■ Written task
Reproduce the records below in full and exactly, without their images.

■ Supplied data
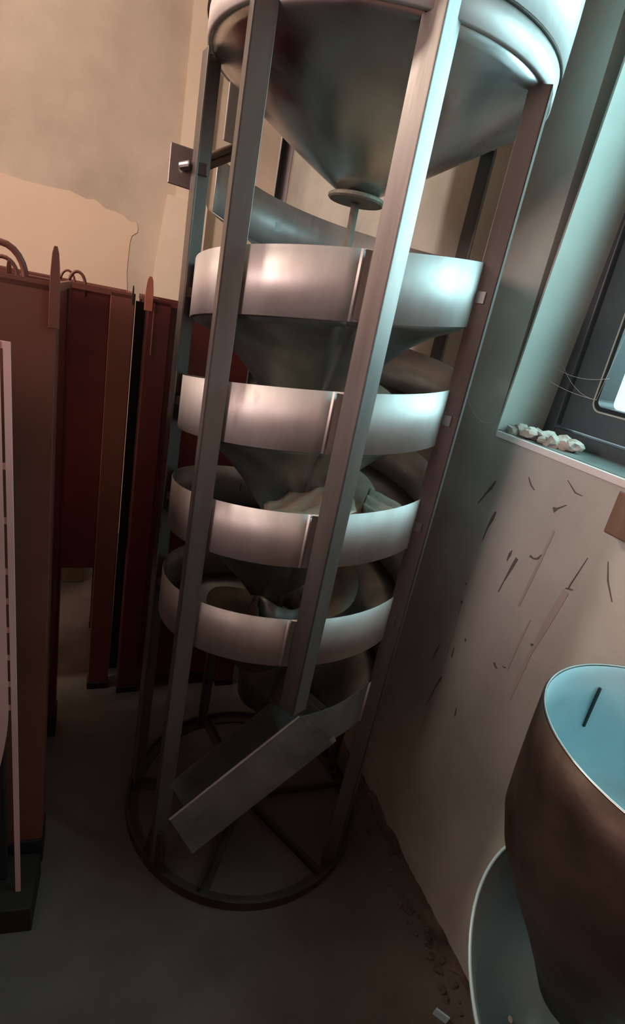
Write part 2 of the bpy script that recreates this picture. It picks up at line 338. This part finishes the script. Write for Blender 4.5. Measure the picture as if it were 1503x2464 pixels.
# base ring and spokes
bm = bmesh.new(); revolve(bm, (CX, CY), [(0.332, 0.0), (0.332, 0.008), (0.360, 0.008), (0.360, 0.030), (0.368, 0.030), (0.368, 0.0)], 96, closed=True)
obj('base_ring', bm, 'ring', mc)
for a in (ANG['A'], -100.0 + 2, ANG['D'] - 6, 22.0, 124.0, -160.0 + 22):
    if a == -138.0: continue
    bm = bmesh.new(); rd = Vector((math.cos(math.radians(a)), math.sin(math.radians(a)), 0)); td = Vector((-rd.y, rd.x, 0))
    c = Vector((CX, CY, 0)); hexa(bm, c + rd * 0.02 - td * 0.013, rd * 0.325, td * 0.026, (0, 0, 0.006)); hexa(bm, c + rd * 0.02 - td * 0.013, rd * 0.325, td * 0.004, (0, 0, 0.024))
    obj('spoke', bm, 'ring', mc)
bm = bmesh.new(); tube(bm, [(CX, CY, 0.0), (CX, CY, 0.03)], 0.03, 20); obj('hub', bm, 'ring', mc)

# angle iron posts, corner outwards
def post(a, z0, z1, R=0.364, w=0.040, th=0.004, turn=0.0):
    bm = bmesh.new(); c = pol(R, a, z0); zz = Vector((0, 0, z1 - z0))
    for sgn in (1, -1):
        b_ = math.radians(a + turn + sgn * 135); e = Vector((math.cos(b_), math.sin(b_), 0)); nrm = Vector((math.cos(math.radians(a + turn - sgn * 135)), math.sin(math.radians(a + turn - sgn * 135)), 0))
        hexa(bm, c, e * w, nrm * th, zz)
    return obj('post', bm, 'post', mc, bevel=0.0008)
post(ANG['A'], 0.0, 1.962, turn=-20); post(ANG['B'], 0.0, 2.45, R=0.372, turn=12); post(ANG['C'], 0.655, 2.45, R=0.372, w=0.044, turn=-8)
post(ANG['D'], 0.0, 1.962, R=0.366, turn=-31); post(ANG['E'], 0.0, 1.962, w=0.036); post(ANG['F'], 0.0, 1.962, w=0.03)
# foot gusset at the front left post
bm = bmesh.new(); c = pol(0.36, ANG['B'], 0); rd = (Vector((CX, CY, 0)) - c).normalized(); td = Vector((-rd.y, rd.x, 0))
for q in (-0.002,):
    v = [bm.verts.new(p) for p in (c + td * 0.05, c - td * 0.05, c - td * 0.02 + Vector((0, 0, 0.15)), c + td * 0.02 + Vector((0, 0, 0.15)))]; bm.faces.new(v)
obj('foot_gusset', bm, 'ring', mc, solid=0.005)
# central pole with the flange that closes the cone
bm = bmesh.new(); tube(bm, [(CX, CY, 0.02), (CX, CY, 1.76)], 0.0095, 14); obj('centre_pole', bm, 'castiron', mc, smooth=True)
bm = bmesh.new(); revolve(bm, (CX, CY), [(0.01, 1.7575), (0.060, 1.7575), (0.064, 1.761), (0.064, 1.766), (0.060, 1.769), (0.01, 1.769)], 40, closed=True); obj('outlet_flange', bm, 'castiron', mc)

# hopper: dented cone, flange, dark bead, drum
def dent(r, z, a):
    k = (r - 0.03) / 0.32; kk = math.sin(max(0, min(1, k)) * PI)
    d = 0.020 * kk * noise.noise(Vector((math.cos(a) * 1.3, math.sin(a) * 1.3, z * 3))) + 0.010 * (1 - k) * kk * math.sin(7 * a + 1.0)
    return max(0.01, r + d), z + 0.5 * d
bm = bmesh.new(); revolve(bm, (CX, CY), [(0.028 + 0.316 * (i / 16) ** 0.92, 1.768 + 0.197 * i / 16) for i in range(17)], 120, warp=dent)
hop = obj('hopper_cone', bm, 'galv', mc, smooth=True, solid=0.002)
bm = bmesh.new(); revolve(bm, (CX, CY), [(0.346, 1.963), (0.3525, 1.965), (0.3525, 2.011)], 96); obj('rim_flange', bm, 'band', mc, smooth=True, solid=0.002)
bm = bmesh.new(); revolve(bm, (CX, CY), [(0.3555 + 0.0025 * math.cos(k * PI / 4), 2.012 + 0.0025 * math.sin(k * PI / 4)) for k in range(8)], 96, closed=True); obj('rim_bead', bm, 'ring', mc, smooth=True)
bm = bmesh.new(); revolve(bm, (CX, CY), [(0.357, 2.014), (0.359, 2.10), (0.358, 2.25), (0.360, 2.42)], 96); obj('hopper_drum', bm, 'band', mc, smooth=True, solid=0.002)

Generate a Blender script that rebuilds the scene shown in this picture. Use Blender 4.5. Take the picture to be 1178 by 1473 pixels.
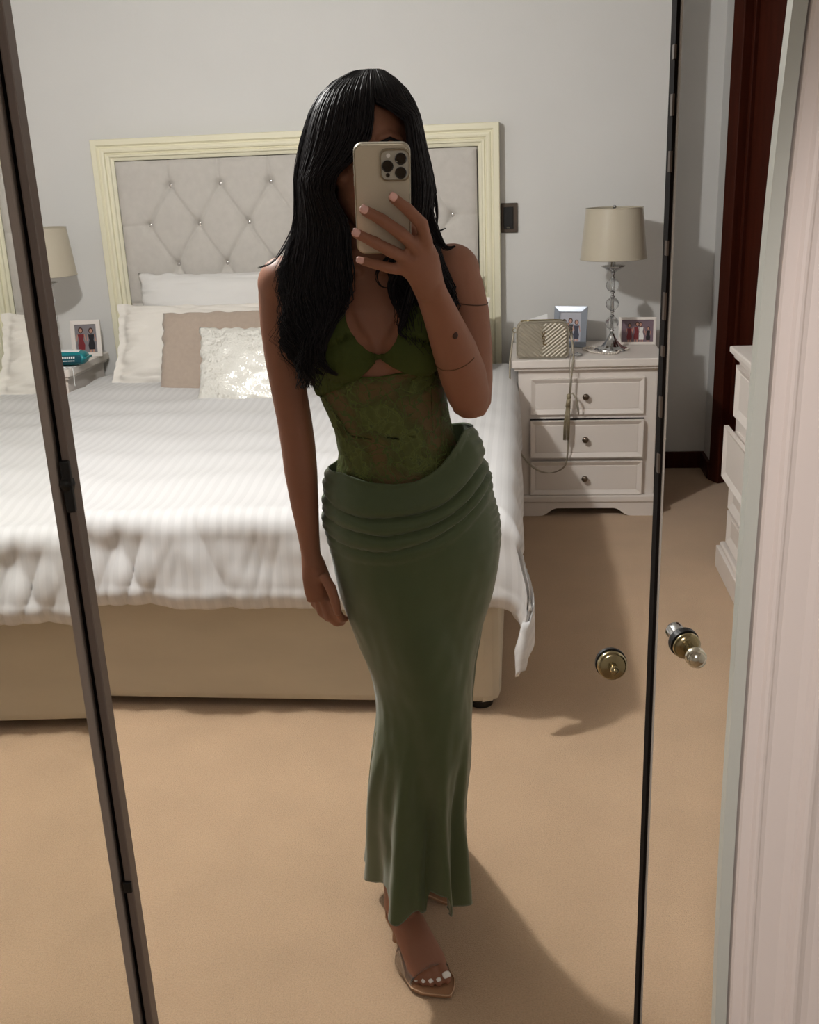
import bpy, bmesh, math, random
from math import sin, cos, pi, radians, sqrt, atan2, exp
from mathutils import Vector, Matrix, noise
from mathutils.bvhtree import BVHTree

random.seed(7)
scn = bpy.context.scene
for o in list(bpy.data.objects):
    bpy.data.objects.remove(o, do_unlink=True)
COL = scn.collection

# ------------------------------------------------------------------ camera
YAW, PITCH, ROLL = radians(6.5), radians(18.4), radians(2.32)
fw0 = Vector((-sin(YAW), cos(YAW), 0)); r0 = Vector((cos(YAW), sin(YAW), 0)); up0 = Vector((0, 0, 1))
fw = fw0*cos(PITCH) - up0*sin(PITCH)
u0 = up0*cos(PITCH) + fw0*sin(PITCH)
cr = r0*cos(ROLL) - u0*sin(ROLL)
cu = u0*cos(ROLL) + r0*sin(ROLL)
cam_d = bpy.data.cameras.new('camera')
cam = bpy.data.objects.new('camera', cam_d); COL.objects.link(cam)
cam_d.sensor_fit = 'VERTICAL'; cam_d.sensor_height = 36.0
cam_d.lens = 1487.0/1473.0*36.0
cam_d.clip_start = 0.02
m = Matrix((cr, cu, -fw)).transposed().to_4x4(); m.translation = Vector((0, 0, 1.5))
cam.matrix_world = m
scn.camera = cam

# ------------------------------------------------------------------ world, lamps, exposure
w = bpy.data.worlds.new('world'); scn.world = w; w.use_nodes = True
w.node_tree.nodes['Background'].inputs[0].default_value = (1.0, 0.95, 0.88, 1)
w.node_tree.nodes['Background'].inputs[1].default_value = 0.02
scn.view_settings.view_transform = 'Standard'; scn.view_settings.look = 'None'
scn.view_settings.gamma = 1.0; scn.view_settings.use_curve_mapping = False
scn.view_settings.exposure = 0.0

def point_lamp(name, loc, power, radius, color):
    d = bpy.data.lights.new(name, 'POINT'); d.energy = power; d.shadow_soft_size = radius; d.color = color
    o = bpy.data.objects.new(name, d); COL.objects.link(o); o.location = loc
    return o
LAMP_A = Vector((-1.08, 2.30, 2.31))      # the bedroom ceiling lamp, behind the woman
LAMP_B = Vector((-0.02, -1.05, 2.20))       # lamp over the near side of the wardrobe
point_lamp('ceiling_bulb_light', LAMP_A, 104, 0.055, (1.0, 0.985, 0.96))
point_lamp('near_bulb_light', LAMP_B, 7, 0.14, (1.0, 0.93, 0.88))
sd_ = bpy.data.lights.new('door_fill_spot', 'SPOT'); sd_.energy = 75; sd_.spot_size = radians(27); sd_.spot_blend = 0.5; sd_.shadow_soft_size = 0.04; sd_.color = (1.0, 0.93, 0.90)
so_ = bpy.data.objects.new('door_fill_spot', sd_); COL.objects.link(so_); so_.location = (-0.15, -0.75, 2.38)      # added fill spot without a fixture, brightens the white door
so_.rotation_euler = (Vector((0.44, 0.70, 1.10))-so_.location).to_track_quat('-Z', 'Y').to_euler()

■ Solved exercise
Write part 2 of the bpy script that recreates this picture. It picks up at line 338. This part finishes the script. Write for Blender 4.5. Measure the picture as if it were 1503x2464 pixels.
# base ring and spokes
bm = bmesh.new(); revolve(bm, (CX, CY), [(0.332, 0.0), (0.332, 0.008), (0.360, 0.008), (0.360, 0.030), (0.368, 0.030), (0.368, 0.0)], 96, closed=True)
obj('base_ring', bm, 'ring', mc)
for a in (ANG['A'], -100.0 + 2, ANG['D'] - 6, 22.0, 124.0, -160.0 + 22):
    if a == -138.0: continue
    bm = bmesh.new(); rd = Vector((math.cos(math.radians(a)), math.sin(math.radians(a)), 0)); td = Vector((-rd.y, rd.x, 0))
    c = Vector((CX, CY, 0)); hexa(bm, c + rd * 0.02 - td * 0.013, rd * 0.325, td * 0.026, (0, 0, 0.006)); hexa(bm, c + rd * 0.02 - td * 0.013, rd * 0.325, td * 0.004, (0, 0, 0.024))
    obj('spoke', bm, 'ring', mc)
bm = bmesh.new(); tube(bm, [(CX, CY, 0.0), (CX, CY, 0.03)], 0.03, 20); obj('hub', bm, 'ring', mc)

# angle iron posts, corner outwards
def post(a, z0, z1, R=0.364, w=0.040, th=0.004, turn=0.0):
    bm = bmesh.new(); c = pol(R, a, z0); zz = Vector((0, 0, z1 - z0))
    for sgn in (1, -1):
        b_ = math.radians(a + turn + sgn * 135); e = Vector((math.cos(b_), math.sin(b_), 0)); nrm = Vector((math.cos(math.radians(a + turn - sgn * 135)), math.sin(math.radians(a + turn - sgn * 135)), 0))
        hexa(bm, c, e * w, nrm * th, zz)
    return obj('post', bm, 'post', mc, bevel=0.0008)
post(ANG['A'], 0.0, 1.962, turn=-20); post(ANG['B'], 0.0, 2.45, R=0.372, turn=12); post(ANG['C'], 0.655, 2.45, R=0.372, w=0.044, turn=-8)
post(ANG['D'], 0.0, 1.962, R=0.366, turn=-31); post(ANG['E'], 0.0, 1.962, w=0.036); post(ANG['F'], 0.0, 1.962, w=0.03)
# foot gusset at the front left post
bm = bmesh.new(); c = pol(0.36, ANG['B'], 0); rd = (Vector((CX, CY, 0)) - c).normalized(); td = Vector((-rd.y, rd.x, 0))
for q in (-0.002,):
    v = [bm.verts.new(p) for p in (c + td * 0.05, c - td * 0.05, c - td * 0.02 + Vector((0, 0, 0.15)), c + td * 0.02 + Vector((0, 0, 0.15)))]; bm.faces.new(v)
obj('foot_gusset', bm, 'ring', mc, solid=0.005)
# central pole with the flange that closes the cone
bm = bmesh.new(); tube(bm, [(CX, CY, 0.02), (CX, CY, 1.76)], 0.0095, 14); obj('centre_pole', bm, 'castiron', mc, smooth=True)
bm = bmesh.new(); revolve(bm, (CX, CY), [(0.01, 1.7575), (0.060, 1.7575), (0.064, 1.761), (0.064, 1.766), (0.060, 1.769), (0.01, 1.769)], 40, closed=True); obj('outlet_flange', bm, 'castiron', mc)

# hopper: dented cone, flange, dark bead, drum
def dent(r, z, a):
    k = (r - 0.03) / 0.32; kk = math.sin(max(0, min(1, k)) * PI)
    d = 0.020 * kk * noise.noise(Vector((math.cos(a) * 1.3, math.sin(a) * 1.3, z * 3))) + 0.010 * (1 - k) * kk * math.sin(7 * a + 1.0)
    return max(0.01, r + d), z + 0.5 * d
bm = bmesh.new(); revolve(bm, (CX, CY), [(0.028 + 0.316 * (i / 16) ** 0.92, 1.768 + 0.197 * i / 16) for i in range(17)], 120, warp=dent)
hop = obj('hopper_cone', bm, 'galv', mc, smooth=True, solid=0.002)
bm = bmesh.new(); revolve(bm, (CX, CY), [(0.346, 1.963), (0.3525, 1.965), (0.3525, 2.011)], 96); obj('rim_flange', bm, 'band', mc, smooth=True, solid=0.002)
bm = bmesh.new(); revolve(bm, (CX, CY), [(0.3555 + 0.0025 * math.cos(k * PI / 4), 2.012 + 0.0025 * math.sin(k * PI / 4)) for k in range(8)], 96, closed=True); obj('rim_bead', bm, 'ring', mc, smooth=True)
bm = bmesh.new(); revolve(bm, (CX, CY), [(0.357, 2.014), (0.359, 2.10), (0.358, 2.25), (0.360, 2.42)], 96); obj('hopper_drum', bm, 'band', mc, smooth=True, solid=0.002)

Generate a Blender script that rebuilds the scene shown in this picture. Use Blender 4.5. Take the picture to be 1178 by 1473 pixels.
import bpy, bmesh, math, random
from math import sin, cos, pi, radians, sqrt, atan2, exp
from mathutils import Vector, Matrix, noise
from mathutils.bvhtree import BVHTree

random.seed(7)
scn = bpy.context.scene
for o in list(bpy.data.objects):
    bpy.data.objects.remove(o, do_unlink=True)
COL = scn.collection

# ------------------------------------------------------------------ camera
YAW, PITCH, ROLL = radians(6.5), radians(18.4), radians(2.32)
fw0 = Vector((-sin(YAW), cos(YAW), 0)); r0 = Vector((cos(YAW), sin(YAW), 0)); up0 = Vector((0, 0, 1))
fw = fw0*cos(PITCH) - up0*sin(PITCH)
u0 = up0*cos(PITCH) + fw0*sin(PITCH)
cr = r0*cos(ROLL) - u0*sin(ROLL)
cu = u0*cos(ROLL) + r0*sin(ROLL)
cam_d = bpy.data.cameras.new('camera')
cam = bpy.data.objects.new('camera', cam_d); COL.objects.link(cam)
cam_d.sensor_fit = 'VERTICAL'; cam_d.sensor_height = 36.0
cam_d.lens = 1487.0/1473.0*36.0
cam_d.clip_start = 0.02
m = Matrix((cr, cu, -fw)).transposed().to_4x4(); m.translation = Vector((0, 0, 1.5))
cam.matrix_world = m
scn.camera = cam

# ------------------------------------------------------------------ world, lamps, exposure
w = bpy.data.worlds.new('world'); scn.world = w; w.use_nodes = True
w.node_tree.nodes['Background'].inputs[0].default_value = (1.0, 0.95, 0.88, 1)
w.node_tree.nodes['Background'].inputs[1].default_value = 0.02
scn.view_settings.view_transform = 'Standard'; scn.view_settings.look = 'None'
scn.view_settings.gamma = 1.0; scn.view_settings.use_curve_mapping = False
scn.view_settings.exposure = 0.0

def point_lamp(name, loc, power, radius, color):
    d = bpy.data.lights.new(name, 'POINT'); d.energy = power; d.shadow_soft_size = radius; d.color = color
    o = bpy.data.objects.new(name, d); COL.objects.link(o); o.location = loc
    return o
LAMP_A = Vector((-1.08, 2.30, 2.31))      # the bedroom ceiling lamp, behind the woman
LAMP_B = Vector((-0.02, -1.05, 2.20))       # lamp over the near side of the wardrobe
point_lamp('ceiling_bulb_light', LAMP_A, 104, 0.055, (1.0, 0.985, 0.96))
point_lamp('near_bulb_light', LAMP_B, 7, 0.14, (1.0, 0.93, 0.88))
sd_ = bpy.data.lights.new('door_fill_spot', 'SPOT'); sd_.energy = 75; sd_.spot_size = radians(27); sd_.spot_blend = 0.5; sd_.shadow_soft_size = 0.04; sd_.color = (1.0, 0.93, 0.90)
so_ = bpy.data.objects.new('door_fill_spot', sd_); COL.objects.link(so_); so_.location = (-0.15, -0.75, 2.38)      # added fill spot without a fixture, brightens the white door
so_.rotation_euler = (Vector((0.44, 0.70, 1.10))-so_.location).to_track_quat('-Z', 'Y').to_euler()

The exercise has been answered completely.